What the task requires.
Find every line below that contains the word "picture" and copy it out.

Input for this task.

§ §

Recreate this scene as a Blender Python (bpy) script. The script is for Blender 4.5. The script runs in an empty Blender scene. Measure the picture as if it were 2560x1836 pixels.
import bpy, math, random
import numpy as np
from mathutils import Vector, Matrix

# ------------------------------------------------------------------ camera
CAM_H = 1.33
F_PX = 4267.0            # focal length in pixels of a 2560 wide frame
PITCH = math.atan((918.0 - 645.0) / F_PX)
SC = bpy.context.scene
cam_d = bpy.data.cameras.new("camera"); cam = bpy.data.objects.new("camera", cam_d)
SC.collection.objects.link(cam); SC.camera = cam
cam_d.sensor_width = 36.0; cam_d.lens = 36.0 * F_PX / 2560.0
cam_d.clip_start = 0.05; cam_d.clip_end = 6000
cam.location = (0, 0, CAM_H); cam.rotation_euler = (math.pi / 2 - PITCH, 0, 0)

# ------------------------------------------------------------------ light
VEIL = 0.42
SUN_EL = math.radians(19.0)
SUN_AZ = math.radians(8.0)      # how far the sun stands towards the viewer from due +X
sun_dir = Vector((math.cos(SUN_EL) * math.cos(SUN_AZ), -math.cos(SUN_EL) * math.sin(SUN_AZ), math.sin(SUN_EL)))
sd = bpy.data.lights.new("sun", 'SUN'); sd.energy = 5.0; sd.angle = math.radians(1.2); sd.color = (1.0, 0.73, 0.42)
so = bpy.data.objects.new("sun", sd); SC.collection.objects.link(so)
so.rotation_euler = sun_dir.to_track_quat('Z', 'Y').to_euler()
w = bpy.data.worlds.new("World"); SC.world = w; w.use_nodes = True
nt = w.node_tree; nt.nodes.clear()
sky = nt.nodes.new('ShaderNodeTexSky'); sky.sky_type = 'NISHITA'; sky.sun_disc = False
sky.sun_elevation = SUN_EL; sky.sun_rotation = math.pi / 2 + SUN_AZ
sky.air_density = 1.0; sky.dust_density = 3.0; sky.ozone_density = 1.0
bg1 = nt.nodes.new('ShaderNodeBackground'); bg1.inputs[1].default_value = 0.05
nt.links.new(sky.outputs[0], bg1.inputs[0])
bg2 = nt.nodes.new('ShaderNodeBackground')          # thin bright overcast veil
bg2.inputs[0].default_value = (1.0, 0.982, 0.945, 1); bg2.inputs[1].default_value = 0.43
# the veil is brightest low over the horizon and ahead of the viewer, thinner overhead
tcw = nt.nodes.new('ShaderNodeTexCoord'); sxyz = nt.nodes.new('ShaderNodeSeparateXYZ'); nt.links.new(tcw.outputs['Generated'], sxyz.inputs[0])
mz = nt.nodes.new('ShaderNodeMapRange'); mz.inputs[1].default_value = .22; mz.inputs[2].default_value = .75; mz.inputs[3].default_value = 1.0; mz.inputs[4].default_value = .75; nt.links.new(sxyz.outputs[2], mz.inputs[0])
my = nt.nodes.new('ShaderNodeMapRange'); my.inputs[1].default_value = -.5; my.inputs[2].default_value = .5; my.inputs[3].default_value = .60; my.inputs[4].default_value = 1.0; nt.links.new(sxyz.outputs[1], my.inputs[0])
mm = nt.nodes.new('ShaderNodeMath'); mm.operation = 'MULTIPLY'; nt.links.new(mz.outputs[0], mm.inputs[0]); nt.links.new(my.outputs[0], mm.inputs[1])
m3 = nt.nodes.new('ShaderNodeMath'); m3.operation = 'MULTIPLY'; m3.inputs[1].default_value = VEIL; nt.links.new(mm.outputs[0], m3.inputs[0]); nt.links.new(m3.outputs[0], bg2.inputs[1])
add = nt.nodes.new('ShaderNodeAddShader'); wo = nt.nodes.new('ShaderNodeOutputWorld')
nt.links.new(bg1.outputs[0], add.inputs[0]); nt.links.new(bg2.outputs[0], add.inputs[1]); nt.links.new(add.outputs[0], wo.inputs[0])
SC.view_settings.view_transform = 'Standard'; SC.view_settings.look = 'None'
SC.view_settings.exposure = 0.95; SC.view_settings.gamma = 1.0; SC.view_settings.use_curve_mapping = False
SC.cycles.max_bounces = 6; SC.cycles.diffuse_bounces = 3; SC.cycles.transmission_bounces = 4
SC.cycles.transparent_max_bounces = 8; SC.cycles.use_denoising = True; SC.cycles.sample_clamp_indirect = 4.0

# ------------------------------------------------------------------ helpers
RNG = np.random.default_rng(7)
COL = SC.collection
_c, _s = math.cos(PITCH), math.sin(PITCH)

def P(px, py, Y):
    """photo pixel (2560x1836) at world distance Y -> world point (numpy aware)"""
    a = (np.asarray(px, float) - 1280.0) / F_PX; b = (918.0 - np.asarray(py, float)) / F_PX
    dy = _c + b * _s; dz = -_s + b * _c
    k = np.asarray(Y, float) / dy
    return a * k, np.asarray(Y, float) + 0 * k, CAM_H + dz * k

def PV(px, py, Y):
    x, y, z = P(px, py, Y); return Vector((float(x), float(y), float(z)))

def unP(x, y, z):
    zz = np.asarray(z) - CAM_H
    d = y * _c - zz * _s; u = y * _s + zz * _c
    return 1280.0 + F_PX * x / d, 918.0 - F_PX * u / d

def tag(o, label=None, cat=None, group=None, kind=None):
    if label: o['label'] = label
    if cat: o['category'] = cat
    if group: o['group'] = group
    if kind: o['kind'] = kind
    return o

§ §

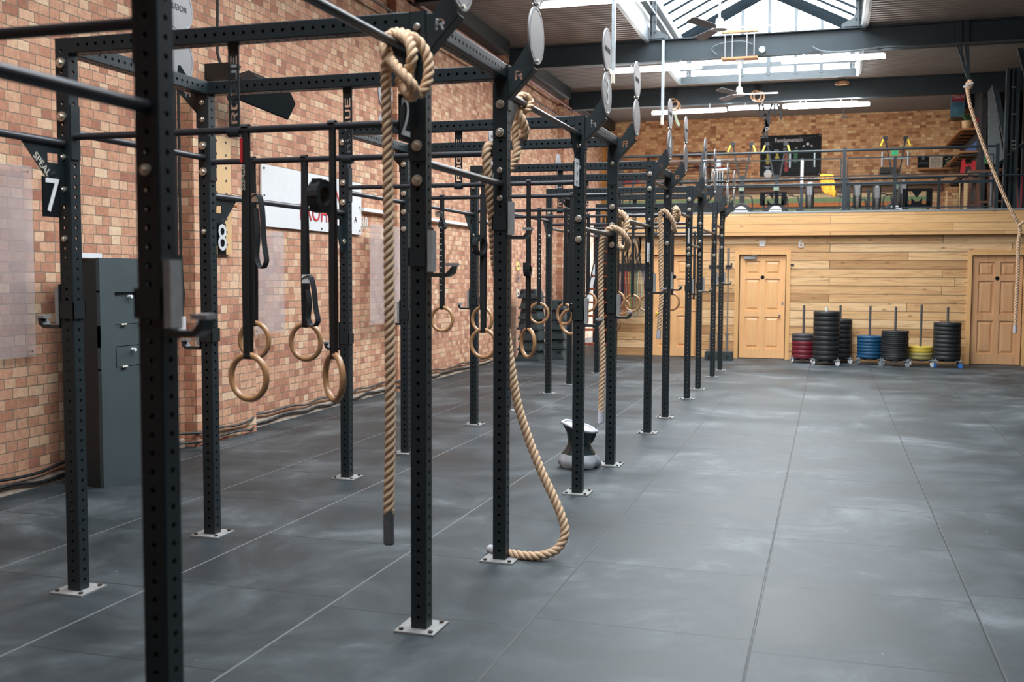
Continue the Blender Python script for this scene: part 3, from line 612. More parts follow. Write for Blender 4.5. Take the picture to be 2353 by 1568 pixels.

§ §

Correct result.
Recreate this scene as a Blender Python (bpy) script. The script is for Blender 4.5. The script runs in an empty Blender scene. Measure the picture as if it were 2560x1836 pixels.
Continue the Blender Python script for this scene: part 3, from line 612. More parts follow. Write for Blender 4.5. Take the picture to be 2353 by 1568 pixels.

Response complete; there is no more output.